Больно бывает смотреть, когда молодежь, собравшись вместе, пытается хором спеть песню и не может — не знают слов или, и того хуже, мелодии. Теряется культура исполнения, рвется нить преемственности — вот что самое печальное. Исполнение народных песен со сцены, по радио или телевидению не может восполнить того, что получает человек, сам ее исполняя. Песня как эстафета должна передаваться из рук в руки, иначе перестанет звучать, не дойдет до будущих поколений, потеряется. Это как фамилия обрывается, когда в роду рождаются одни девочки. Конечно же, нельзя допускать того, чтобы оборвалась фамилия, чтобы оборвалась связь с народной культурой. Ведь она прежде всего питает и современную нашу культуру. Потеряем связь с нашими корнями, с истоками — утратим и современную культуру, а это уже будет варварство по отношению к себе и будущему, потомки нам этого не простят. Замечательные слова есть в пьесе А. Абдуллина «Тринадцатый председатель»: «Народ, считающий цветы и песни своим богатством, — богатый народ. Народ, переставший петь свои песни, обречен на вырождение». И дальше: «Это самый худший признак, когда люди перестают петь». Как точно сказано, какая правда стоит за этим! Как же мы должны ценить это богатство, беречь и развивать добрые традиции народа.
И к так называемой серьезной музыке человек приходит благодаря тому, что дает ему народное искусство. В этом смысле могу сказать, что музыкальная основа заложена во мне была добрая и надежная. Те уроки музыки, которые получал потом в студии, в училище, бывая в консерватории и концертных залах, легли уже на благодатную, подготовленную почву. Поэтому так хорошо взросли те культурные зерна, которые были брошены в нее.
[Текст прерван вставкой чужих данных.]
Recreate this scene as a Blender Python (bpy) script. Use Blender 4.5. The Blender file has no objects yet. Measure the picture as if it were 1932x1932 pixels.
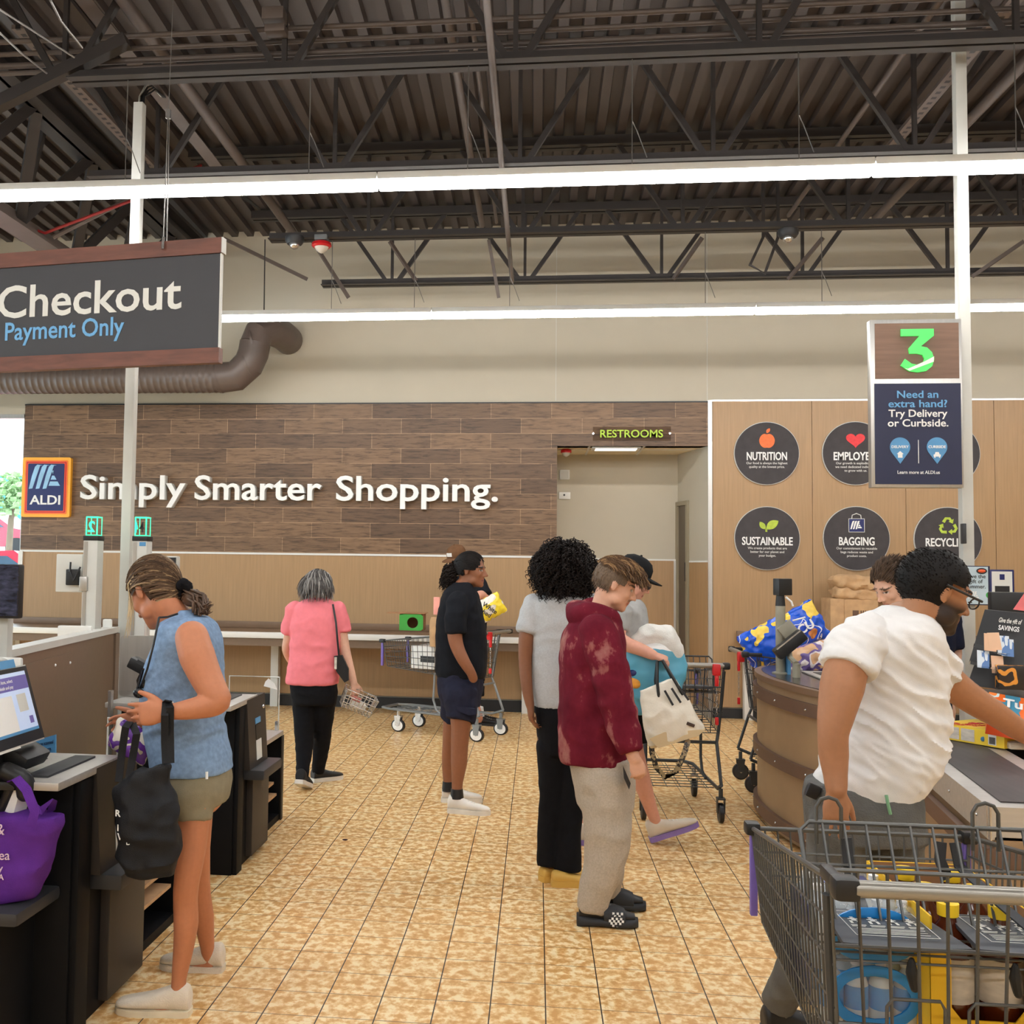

Много дал мне в музыкальном образовании Сергей Львович Штейн. Кроме того, что мы в студии имели возможность часами слушать его импровизации по известным музыкальным произведениям, он проигрывал нам еще и отрывки из различных произведений, сопровождая игру рассказом о том, что композитор хотел выразить своей музыкой, рассказывал сюжет произведения, на который написана та или иная музыка, спрашивал нас, что мы в ней слышим. Так, в непринужденной, развлекательной форме учились постигать глубину классической музыки.
Мы читали Шекспира «Ромео и Джульетта» и потом слушали музыку Чайковского, определяя уже по музыке: вот здесь сцена свидания юных героев, здесь Меркуцио сражается с Тибальдом, а здесь тоска Джульетты по любимому и так далее. Примерно так я позднее учил своих сыновей слушать и понимать музыку, пока больше сюжетно, исходя из конкретного, «зримого» воспроизведения в музыке картин жизни. И так от конкретного к образности мышления — такой путь постижения музыки.
Странно получается в жизни. Люблю песню и музыку с детства, сам охотно пою дома, в компаниях, а в театре запел только через двадцать с лишним лет работы в нем на водевиле «Девушка-гусар». Другого случая до того не было, о чем, впрочем, не сожалею. Ведь любить музыку и самому петь в быту — это вовсе не означает, что непременно надо петь и на сцене. Профессиональное пение требует особой подготовки и особых музыкальных данных. Поэтому я никогда не стремился петь со сцены, к тому же и случая такого раньше не представлялось. Предпочитаю петь для себя. Как есть актеры, которые любят читать стихи для себя, не претендуя на профессиональное чтение, так я люблю петь для себя.